The temptation has been to let the computer do the same. One way is by using techniques like neural networks which, loosely speaking, attempt to simulate the operation of the human brain — using significant computing resources. Providers don’t want every  “voice assistant” to have to learn from scratch, so they build-in rules pre-learnt from listening to millions of hours of human speech.

Because the neural networks “unconsciously” learn rules about phonetics, linguistics, etc., programmers do not need to know how those rules are interpreted — just like the five year old.

The business drive is therefore to get computers to self-learn the rules, which is now viable because computing power is so plentiful and cheap — unlike speech experts. But if the device fails to recognize speech correctly, there is no easy way to fix it other than get it to listen to lots more samples.

Unfortunately, just as they fail to publish performance statistics, the providers of ASR services fail also to publish their ASR methods. Applying my experience in ASR research when examining some of the best ASR systems leads me to believe that over-relying on neural network approaches is common.

Whatever the reason, while our devices may be good at recognizing words, they are not yet so good at actually understanding speech.

As it is beyond most company’s resources to develop ASR systems from scratch, can we improve them with contextual information we already have? 

That vital contextual information is not available to the ASR service providers, nor could they reasonably be expected to apply it for such a general requirement. One such source specific to each business is email correspondence. It will be no surprise that we say things that we write, so our emails are stacked with context. And once our speech is correctly understood, that in turn, provides the vital context for other business knowledge.

The technology to achieve this is already here and 2020 should see this take off. And by take off, I mean get high traction in small businesses.

The practicalities

To use ASR on telephone calls, we must first capture the call in a digital form. The choice then is between processing it in-house or via a Cloud service. The trend is towards Cloud services because they are able to share extremely large (and costly) processing power among many users. Without an internet connection, Siri and Alexa would be useless.

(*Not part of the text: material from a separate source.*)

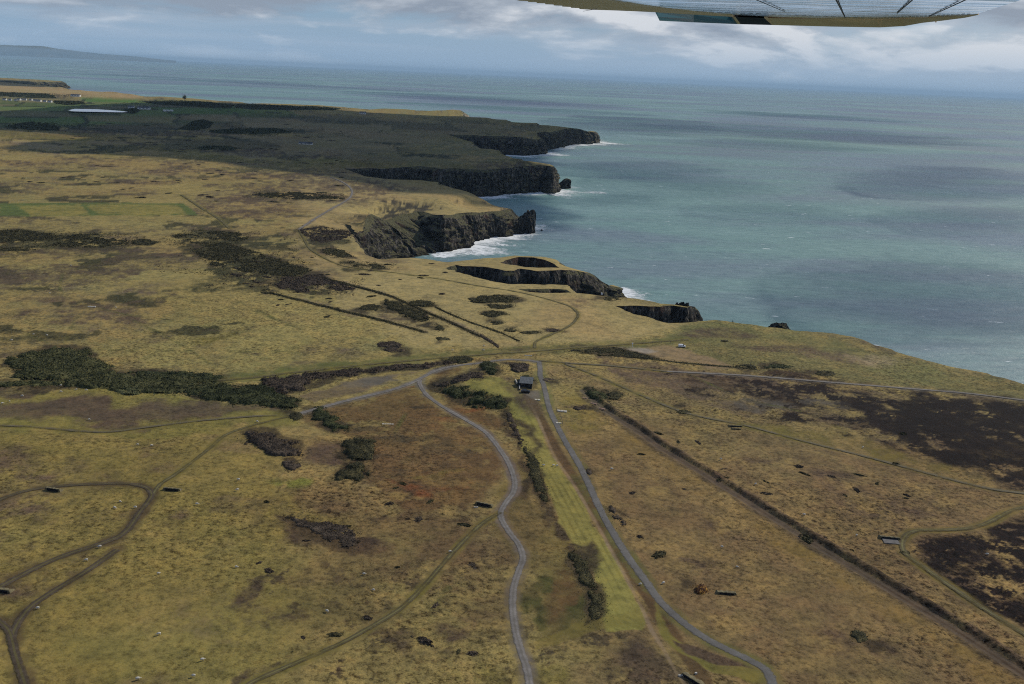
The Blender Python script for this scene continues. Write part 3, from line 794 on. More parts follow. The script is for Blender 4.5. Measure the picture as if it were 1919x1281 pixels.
# centre-right low scrub between gravel road and strip
blend(wv([0.13, 0.115, 0.048]), poly_mask([(965,820),(985,850),(1030,935),(1100,1090),(1130,1190),(1010,1200),(985,1100),(985,1040),(955,960),(975,900)], 12) * 0.85, 0.45)
blend(T_RUST * 0.9, ell_mask(1050,1120,40,60, 0, .6) * 0.8, 0.4)
blend(T_DKGRN, np.maximum(ell_mask(1000,1110,26,60, 0, .6), ell_mask(1085,1155,38,30, 0, .6)) * sstep(0.42, 0.56, N8) * 0.95)
blend(T_DARK * 1.3, poly_mask([(1075,1020),(1100,1050),(1120,1110),(1128,1180),(1105,1180),(1098,1110),(1060,1050)], 8, SU, SV) * 0.95, 0.8)
blend(T_DARK * 1.2, line_mask([(950,780),(962,815),(985,850),(1012,900),(1022,945),(1040,985),(1075,1030)], 5.5, 0.8) * sstep(0.3, 0.5, N8), 0.9)
blend(T_DARK * 1.6, poly_mask([(1000,1205),(1230,1200),(1300,1300),(980,1300)], 30) * sstep(0.49, 0.60, fbm(gx / 10, gy / 10, 6, 211, .75)), 0.9)
blend(T_BRN * 0.9, ell_mask(1225,1265,45,50,-30,.6) * 0.8, 0.8)
blend(T_LIME, poly_mask(STRIP, 4, SU, SV), 0.35)
blend(T_GRN * 0.9, poly_mask([(1010,1190),(1130,1175),(1215,1160),(1225,1190),(1120,1205),(1010,1215)], 6) * 0.8, 0.2)
# mown lines along the strip
sd = line_mask([(960,712),(1010,800),(1060,880),(1135,1010),(1215,1150)], 60, raw=True)
st_m = poly_mask(STRIP, 4, SU, SV)
blend(T_LIME * 0.74, st_m * sstep(0.1, 0.9, np.sin(sd * 2 * math.pi / 2.3 + N25 * 4)) * 0.75 * sstep(600, 250, dd))
# dug ground by the road
blend(wv([0.085, 0.062, 0.036]), line_mask([(990,745),(1012,780),(1046,848),(1084,906),(1106,945),(1132,990),(1170,1048),(1206,1108),(1240,1160),(1290,1235),(1330,1290)], 4.2, 0.4), 0.4)
blend(T_DKGRN * 1.35, line_mask([(1075,890),(1120,965),(1165,1040),(1205,1098),(1240,1145)], 3.0, 0.9) * 0.7, 0.3)
blend(T_GRN * wv([0.85, 0.92, 0.9]), poly_mask([(1215,1105),(1260,1165),(1330,1210),(1420,1255),(1400,1290),(1340,1270),(1285,1220),(1240,1160)], 6) * 0.9, 0.2)
blend(T_BRN * 0.85, poly_mask([(1285,1193),(1310,1192),(1370,1225),(1395,1248),(1350,1245),(1300,1222)], 6), 0.6)
blend(T_PALE * 0.75, line_mask([(975,718),(988,747),(1003,772),(1040,858),(1073,904),(1095,940),(1119,982),(1165,1067),(1201,1135),(1222,1183),(1246,1221),(1264,1254),(1290,1290)], 1.2, 0.5) * 0.85, 0.2)
blend(T_BRN * 0.9, line_mask([(905,690),(960,712),(985,745),(1000,770)], 12, 0.5) * 0.7)
blend(T_GREY * 0.95, ell_mask(1005,738,20,8, 6, .4, SU, SV) * 0.9, 0.05)
# east of the road
blend(T_GRN * 0.95, poly_mask([(1040,720),(1090,722),(1180,790),(1140,800),(1060,830),(1040,780)], 14) * 0.6, 0.35)
blend(T_RUST * 1.1, poly_mask([(1080,745),(1110,752),(1150,785),(1130,792),(1090,770)], 8) * 0.85, 0.3)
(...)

Five years ago, neither of these options were viable for SMEs. But now with VoIP telephony and fast internet, it is possible to ingest phone calls and dispatch them to a Cloud-based ASR service for processing in real time. With transcription costs of £3ish per hour (and dropping), it is feasible for a small company to routinely transcribe all calls.

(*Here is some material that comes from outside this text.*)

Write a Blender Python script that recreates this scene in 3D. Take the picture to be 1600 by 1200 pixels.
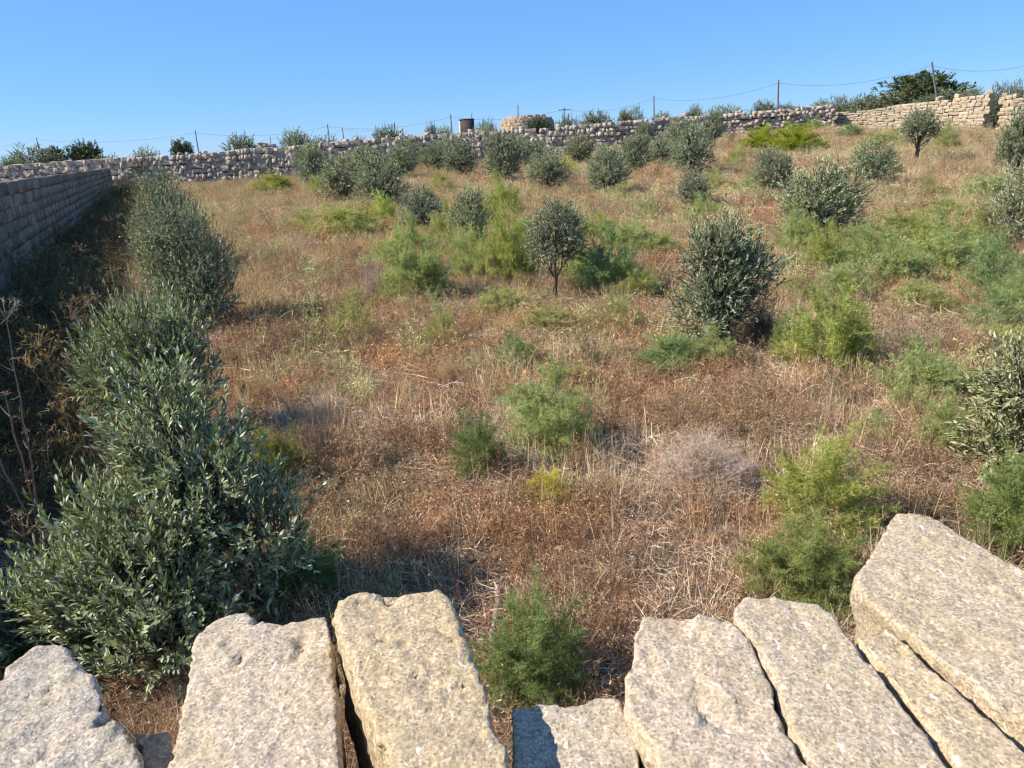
import bpy, bmesh, math, random
import numpy as np
from mathutils import Vector, Matrix

for o in list(bpy.data.objects):
    bpy.data.objects.remove(o)
SC = bpy.context.scene
COL = SC.collection
rnd = random.Random(7)

# ------------------------------------------------------------------ camera
EYE = 2.45
FPX = 1155.0                       # focal length in photograph pixels (1600 wide)
PITCH = math.atan(375 * 0.9986 / FPX)
ROLL = math.atan(0.052)
F = np.array([0, math.cos(PITCH), -math.sin(PITCH)])
R0 = np.array([1.0, 0, 0])
U0 = np.array([0, math.sin(PITCH), math.cos(PITCH)])
RV = math.cos(ROLL) * R0 - math.sin(ROLL) * U0
UV = math.sin(ROLL) * R0 + math.cos(ROLL) * U0
CAM = np.array([0.0, 0.0, EYE])
cam = bpy.data.cameras.new('camera')
cam.sensor_width = 36
cam.lens = 36 * FPX / 1600
cam.clip_start = 0.05
cam.clip_end = 6000
camo = bpy.data.objects.new('camera', cam)
COL.objects.link(camo)
camo.matrix_world = Matrix(((RV[0], UV[0], -F[0], CAM[0]), (RV[1], UV[1], -F[1], CAM[1]),
                            (RV[2], UV[2], -F[2], CAM[2]), (0, 0, 0, 1)))
SC.camera = camo

# ------------------------------------------------------------------ sky, sun, exposure
SUN_AZ = math.radians(-93)         # from +Y, clockwise positive: the sun stands to the left
SUN_EL = math.radians(41)
world = bpy.data.worlds.new('World')
SC.world = world
world.use_nodes = True
wn = world.node_tree
wn.nodes.clear()
sky = wn.nodes.new('ShaderNodeTexSky')
sky.sky_type = 'NISHITA'
sky.sun_disc = False
sky.sun_elevation = SUN_EL
sky.sun_rotation = SUN_AZ % (2 * math.pi)
sky.altitude = 6000
sky.air_density = 2.0
sky.dust_density = 0.0
sky.ozone_density = 10.0
bg = wn.nodes.new('ShaderNodeBackground')
bg.inputs[1].default_value = 0.092
wo = wn.nodes.new('ShaderNodeOutputWorld')
flat = wn.nodes.new('ShaderNodeMix')          # evens the sky out a little: dry clear air down to the horizon
flat.data_type = 'RGBA'
flat.inputs['Factor'].default_value = 0.5
flat.inputs[7].default_value = (1.15, 3.05, 6.6, 1)
wn.links.new(sky.outputs[0], flat.inputs[6])
wn.links.new(flat.outputs[2], bg.inputs[0])
wn.links.new(bg.outputs[0], wo.inputs[0])
sl = bpy.data.lights.new('sun', 'SUN')
sl.energy = 4.8
sl.angle = math.radians(0.53)
sl.color = (1.0, 0.93, 0.82)
slo = bpy.data.objects.new('sun', sl)
COL.objects.link(slo)
sd = Vector((math.sin(SUN_AZ) * math.cos(SUN_EL), math.cos(SUN_AZ) * math.cos(SUN_EL), math.sin(SUN_EL)))
slo.rotation_euler = sd.to_track_quat('Z', 'Y').to_euler()
SC.view_settings.view_transform = 'Standard'
SC.view_settings.look = 'None'
SC.view_settings.exposure = 0.8
SC.view_settings.gamma = 1
SC.view_settings.use_curve_mapping = False
SC.cycles.use_denoising = True
SC.cycles.max_bounces = 4
SC.cycles.diffuse_bounces = 2
SC.cycles.use_adaptive_sampling = True
SC.cycles.time_limit = 1000
SC.cycles.adaptive_threshold = 0.035
SC.cycles.adaptive_min_samples = 16
SC.cycles.transmission_bounces = 4
SC.cycles.transparent_max_bounces = 8
SC.cycles.filter_width = 1.3


# ------------------------------------------------------------------ numpy noise
def _hash(ix, iy, iz, seed):
    h = (ix.astype(np.int64) * 374761393 + iy.astype(np.int64) * 668265263 + iz.astype(np.int64) * 2147483647 + seed * 974711) & 0xffffffff
    h = ((h ^ (h >> 13)) * 1274126177) & 0xffffffff
    return ((h ^ (h >> 16)) & 0xffff) / 65535.0


def noise3(p, seed=0):
    p = np.asarray(p, float)
    i = np.floor(p).astype(np.int64)
    f = p - i
    f = f * f * (3 - 2 * f)
    out = 0
    for dx in (0, 1):
        for dy in (0, 1):
            for dz in (0, 1):
                w = (f[..., 0] if dx else 1 - f[..., 0]) * (f[..., 1] if dy else 1 - f[..., 1]) * (f[..., 2] if dz else 1 - f[..., 2])
                out = out + w * _hash(i[..., 0] + dx, i[..., 1] + dy, i[..., 2] + dz, seed)
    return out


def fbm(p, octs=3, seed=0):
    p = np.asarray(p, float)
    a, s, t = 1.0, 0, 0
    for k in range(octs):
        s = s + a * noise3(p * 2 ** k, seed + k)
        t += a
        a *= 0.5
    return s / t


def fbm2(x, y, scale, octs=3, seed=0):
    x = np.asarray(x, float)
    y = np.asarray(y, float)
    return fbm(np.stack([x / scale, y / scale, np.zeros_like(x) + 0.37], -1), octs, seed)


# ------------------------------------------------------------------ the lie of the land
def horizon(px):
    return 225 - 0.052 * (px - 800)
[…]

However, except for ad-hoc requirements, it is not feasible for employees to manually locate calls that they need transcribing then transfer them to the Cloud service provider for processing. To do so, the employee must know how to capture, find, format, and upload the call, then download and file the result, not to mention have an account with the service provider. 

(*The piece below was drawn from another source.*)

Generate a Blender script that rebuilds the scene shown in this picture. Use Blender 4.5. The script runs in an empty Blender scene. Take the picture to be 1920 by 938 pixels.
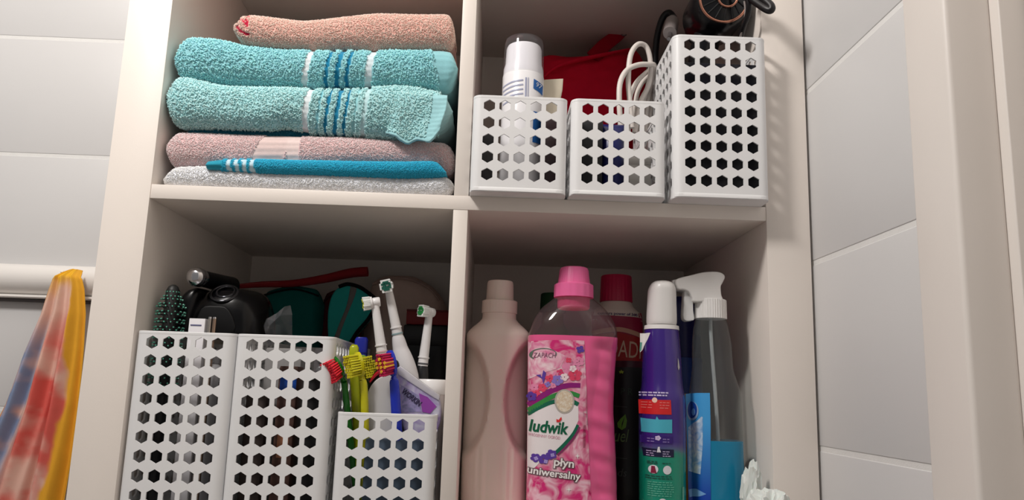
import bpy, bmesh, math, random
import numpy as np
from mathutils import Vector, Matrix
random.seed(7); rng = np.random.default_rng(7)
SC = bpy.context.scene
COL = SC.collection

# ------------------------------------------------------------------ camera
CAM_POS = Vector((0.0396, -0.8517, -0.2056))
cam_d = bpy.data.cameras.new('camera'); cam = bpy.data.objects.new('camera', cam_d); COL.objects.link(cam)
cam_d.sensor_fit = 'HORIZONTAL'; cam_d.sensor_width = 36.0; cam_d.lens = 27.5466
cam_d.clip_start = 0.01; cam_d.clip_end = 50
_pitch, _yaw, _roll = 0.178579, 0.0223359, 0.0320757
_f = Vector((math.sin(_yaw)*math.cos(_pitch), math.cos(_yaw)*math.cos(_pitch), math.sin(_pitch)))
_r = Vector((math.cos(_yaw), -math.sin(_yaw), 0)); _u = _r.cross(_f)
_R = math.cos(_roll)*_r + math.sin(_roll)*_u; _U = -math.sin(_roll)*_r + math.cos(_roll)*_u
M = Matrix((_R, _U, -_f)).transposed().to_4x4(); M.translation = CAM_POS
cam.matrix_world = M
SC.camera = cam

# ------------------------------------------------------------------ light, world, exposure
wd = bpy.data.worlds.new('room_light'); SC.world = wd; wd.use_nodes = True
wd.node_tree.nodes['Background'].inputs[0].default_value = (1.0, 0.965, 0.945, 1)
wd.node_tree.nodes['Background'].inputs[1].default_value = 0.21
ld = bpy.data.lights.new('ceiling_lamp_light', 'POINT'); lo = bpy.data.objects.new('ceiling_lamp_light', ld); COL.objects.link(lo)
lo.location = (-0.54, -0.60, 0.80); ld.energy = 39.0; ld.shadow_soft_size = 0.10; ld.color = (1.0, 0.955, 0.91)
vs = SC.view_settings
vs.view_transform = 'Standard'; vs.look = 'None'; vs.gamma = 1.0; vs.use_curve_mapping = False
vs.exposure = 0.0

# ------------------------------------------------------------------ materials
def lin(c):
    return tuple(((x/255)/12.92 if x/255 <= .04045 else ((x/255+.055)/1.055)**2.4) for x in c)
MATS = {}
def mat(name, col, rough=.5, metal=0., spec=.5, trans=0., ior=1.45, bump=0., bscale=300., var=0., vscale=20., vcol=None, coat=0., alpha=1., sss=0., sheen=0., emit=0.):
    """procedural principled material; col in sRGB 0-255; var mixes in a second tone through noise"""
    if name in MATS: return MATS[name]
    m = bpy.data.materials.new(name); m.use_nodes = True; MATS[name] = m
    nt = m.node_tree; b = nt.nodes['Principled BSDF']; N = nt.nodes.new; L = nt.links.new
    c = lin(col)
    b.inputs['Base Color'].default_value = (*c, 1); b.inputs['Roughness'].default_value = rough
    b.inputs['Metallic'].default_value = metal; b.inputs['Specular IOR Level'].default_value = spec
    b.inputs['Transmission Weight'].default_value = trans; b.inputs['IOR'].default_value = ior
    b.inputs['Coat Weight'].default_value = coat; b.inputs['Alpha'].default_value = alpha
    b.inputs['Sheen Weight'].default_value = sheen
    if sss: b.inputs['Subsurface Weight'].default_value = sss; b.inputs['Subsurface Scale'].default_value = .004
    tc = N('ShaderNodeTexCoord')
    if vcol:
        a = N('ShaderNodeAttribute'); a.attribute_name = vcol
        src = a.outputs['Color']
    else: src = None
    if var:
        n = N('ShaderNodeTexNoise'); n.inputs['Scale'].default_value = vscale; n.inputs['Detail'].default_value = 4
        L(tc.outputs['Object'], n.inputs['Vector'])
        mp = N('ShaderNodeMapRange'); mp.inputs['To Min'].default_value = 1-var; mp.inputs['To Max'].default_value = 1+var*.6
        L(n.outputs['Fac'], mp.inputs['Value'])
        mx = N('ShaderNodeMix'); mx.data_type = 'RGBA'; mx.blend_type = 'MULTIPLY'; mx.inputs['Factor'].default_value = 1
        if src is not None: L(src, mx.inputs['A'])
        else: mx.inputs['A'].default_value = (*c, 1)
        L(mp.outputs['Result'], mx.inputs['B']); src = mx.outputs['Result']
    if src is not None: L(src, b.inputs['Base Color'])
    if bump:
        n2 = N('ShaderNodeTexNoise'); n2.inputs['Scale'].default_value = bscale; n2.inputs['Detail'].default_value = 3
        L(tc.outputs['Object'], n2.inputs['Vector'])
        bp = N('ShaderNodeBump'); bp.inputs['Strength'].default_value = bump; bp.inputs['Distance'].default_value = .001
        L(n2.outputs['Fac'], bp.inputs['Height']); L(bp.outputs['Normal'], b.inputs['Normal'])
    return m

laminate = mat('cream_laminate', (235, 226, 218), .42, var=.03, vscale=9, bump=.05, bscale=500)
tile_m = mat('white_wall_tile', (210, 209, 209), .38, var=.035, vscale=6, bump=.05, bscale=60)
grout_m = mat('white_grout', (228, 227, 225), .8, var=.05, vscale=120, bump=.3, bscale=900)
paint_m = mat('white_frame_paint', (231, 224, 218), .4, var=.03, vscale=12, bump=.06, bscale=200)
plastic_w = mat('white_basket_plastic', (232, 232, 233), .38, var=.02, vscale=25, bump=.03, bscale=400)

# ------------------------------------------------------------------ helpers
def link(name, me, m=None, parent=None):
    o = bpy.data.objects.new(name, me); COL.objects.link(o)
    if m is not None:
        me.materials.clear(); me.materials.append(m)
    if parent is not None: o.parent = parent
    return o
def tag(o, label=None, cat=None, group=None, kind=None):
    if label: o['label'] = label
    if cat: o['category'] = cat
    if group: o['group'] = group
    if kind: o['kind'] = kind
    return o
def thing(name, label, cat, loc=(0, 0, 0), rot=(0, 0, 0), group=None):
    o = bpy.data.objects.new(name, None); COL.objects.link(o); o.location = loc; o.rotation_euler = rot
    o.empty_display_size = .02
    return tag(o, label, cat, group)
def finish(me, smooth=True, ang=35):
    if smooth:
        me.polygons.foreach_set('use_smooth', [True]*len(me.polygons))
        me.set_sharp_from_angle(angle=math.radians(ang))
    me.update()
def pyobj(name, V, F, m, parent=None, smooth=True, ang=35):
    me = bpy.data.meshes.new(name); me.from_pydata([tuple(v) for v in V], [], [tuple(f) for f in F]); me.validate()
    bm = bmesh.new(); bm.from_mesh(me); bmesh.ops.recalc_face_normals(bm, faces=bm.faces); bm.to_mesh(me); bm.free()
    finish(me, smooth, ang)
    return link(name, me, m, parent)
def box(name, lo_, hi_, m, parent=None, bev=.001, seg=2):
    bm = bmesh.new(); bmesh.ops.create_cube(bm, size=1)
    lo_, hi_ = Vector(lo_), Vector(hi_); c = (lo_+hi_)/2; s = hi_-lo_
    for v in bm.verts: v.co = Vector((v.co.x*s.x, v.co.y*s.y, v.co.z*s.z))+c
    if bev: bmesh.ops.bevel(bm, geom=bm.edges[:], offset=bev, segments=seg, affect='EDGES', profile=.5)
    me = bpy.data.meshes.new(name); bm.to_mesh(me); bm.free(); finish(me, True, 40)
    return link(name, me, m, parent)
def cr(xs, ys, x):
    """smooth monotone-ish interpolation"""
    xs = np.asarray(xs, float); ys = np.asarray(ys, float); x = np.asarray(x, float)
    h = np.diff(xs); d = np.diff(ys)/h; mm = np.zeros_like(ys)
    mm[0] = d[0]; mm[-1] = d[-1]
    for i in range(1, len(xs)-1):
        mm[i] = 0 if d[i-1]*d[i] <= 0 else 2*d[i-1]*d[i]/(d[i-1]+d[i])
    i = np.clip(np.searchsorted(xs, x)-1, 0, len(xs)-2); t = np.clip((x-xs[i])/h[i], 0, 1)
    return ((2*t**3-3*t**2+1)*ys[i]+(t**3-2*t**2+t)*h[i]*mm[i]+(-2*t**3+3*t**2)*ys[i+1]+(t**3-t**2)*h[i]*mm[i+1])
def loft(name, rings, m, parent=None, n=48, cap=(True, True), ang=40, interp=0):
    """rings: (z, rx, ry, cx, cy, exponent) superellipses stacked along z"""
    R = [tuple(r)+(0, 0, 2)[len(r)-3:] if len(r) < 6 else tuple(r) for r in rings]
    if interp:
        A = np.array(R, float); zi = []
        for k in range(len(A)-1): zi += list(np.linspace(A[k, 0], A[k+1, 0], interp, endpoint=False))
        zi.append(A[-1, 0]); zi = np.array(zi)
        R = np.stack([zi]+[cr(A[:, 0], A[:, c], zi) for c in range(1, 6)], 1)
    V = []; F = []
    for (z, rx, ry, cx, cy, e) in R:
        for k in range(n):
            a = 2*math.pi*k/n; c, s = math.cos(a), math.sin(a)
            V.append((cx+rx*math.copysign(abs(c)**(2/e), c), cy+ry*math.copysign(abs(s)**(2/e), s), z))
    for i in range(len(R)-1):
        for k in range(n):
            F.append((i*n+k, i*n+(k+1) % n, (i+1)*n+(k+1) % n, (i+1)*n+k))
    if cap[0]: F.append(tuple(range(n))[::-1])
    if cap[1]: F.append(tuple(range((len(R)-1)*n, len(R)*n)))
    return pyobj(name, V, F, m, parent, True, ang)
def spline(pts, n=8):
    P = [Vector(p) for p in pts]; out = []
    for i in range(len(P)-1):
        p0 = P[max(i-1, 0)]; p1 = P[i]; p2 = P[i+1]; p3 = P[min(i+2, len(P)-1)]
        for k in range(n):
            t = k/n
            out.append(.5*((2*p1)+(p2-p0)*t+(2*p0-5*p1+4*p2-p3)*t*t+(3*p1-p0-3*p2+p3)*t**3))
    out.append(P[-1]); return out
def tube(name, pts, rad, m, parent=None, n=10, sub=8, flat=1.0, ang=50, cap=True, upv=None):
    """sweep a circle (or flattened circle) along a spline; rad a number or one per control point"""
    P = spline(pts, sub) if sub else [Vector(p) for p in pts]
    if hasattr(rad, '__len__'):
        rr = np.interp(np.linspace(0, 1, len(P)), np.linspace(0, 1, len(rad)), rad)
    else: rr = [rad]*len(P)
    V = []; F = []; up = Vector(upv) if upv else None
    for i, p in enumerate(P):
        t = (P[min(i+1, len(P)-1)]-P[max(i-1, 0)]).normalized()
        if up is None:
            up = Vector((0, 0, 1)) if abs(t.z) < .9 else Vector((0, 1, 0))
        up = (up-t*up.dot(t)).normalized(); sd = t.cross(up)
        for k in range(n):
            a = 2*math.pi*k/n
            V.append(p+sd*math.cos(a)*rr[i]+up*math.sin(a)*rr[i]*flat)
    for i in range(len(P)-1):
        for k in range(n):
            F.append((i*n+k, i*n+(k+1) % n, (i+1)*n+(k+1) % n, (i+1)*n+k))
    if cap: F.append(tuple(range(n))[::-1]); F.append(tuple(range((len(P)-1)*n, len(P)*n)))
    return pyobj(name, V, F, m, parent, True, ang)
def unp3(px, py, y):
    """point measured on the photograph, carried to the depth y it stands at -> (x, z)"""
    d = _f+_R*((px-960)/1469.15)-_U*((py-469)/1469.15); s = (y-CAM_POS.y)/d.y; p = CAM_POS+d*s; return (p.x, p.z)
def copy_tree(o, parent=None):
    c = o.copy(); COL.objects.link(c); c.parent = parent
    for ch in o.children: copy_tree(ch, c)
    return c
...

But this is all set to change with sophisticated technology and services that can automatically aggregate several information sources that can be easily searched just minutes after calls are completed. And by obtaining context from other types of message such as emails, we hope to see real speech understanding.

Some ASR providers are starting to see the value of context, but for a generation of developers oblivious to the underlying value of a theoretical basis for speech understanding, things will have to change.

Capture if you can

So what does this mean for businesses today? As the technology quickly evolves, we should capture every call we can. Any company, no matter how small, cannot afford not to do this. Speech understanding by computer will eventually catch up with and even surpass the performance of a human. If we wait until then before storing our phone calls, then we will lose the ability to search and retrieve historically important calls and to capitalize on technologies like SEO voice search.

More importantly, we will lose with it the vital intelligence in those calls. It is time for all businesses to think about the future of voice technology, and what it could mean for them. Wait until ASR is perfect and you may miss the boat.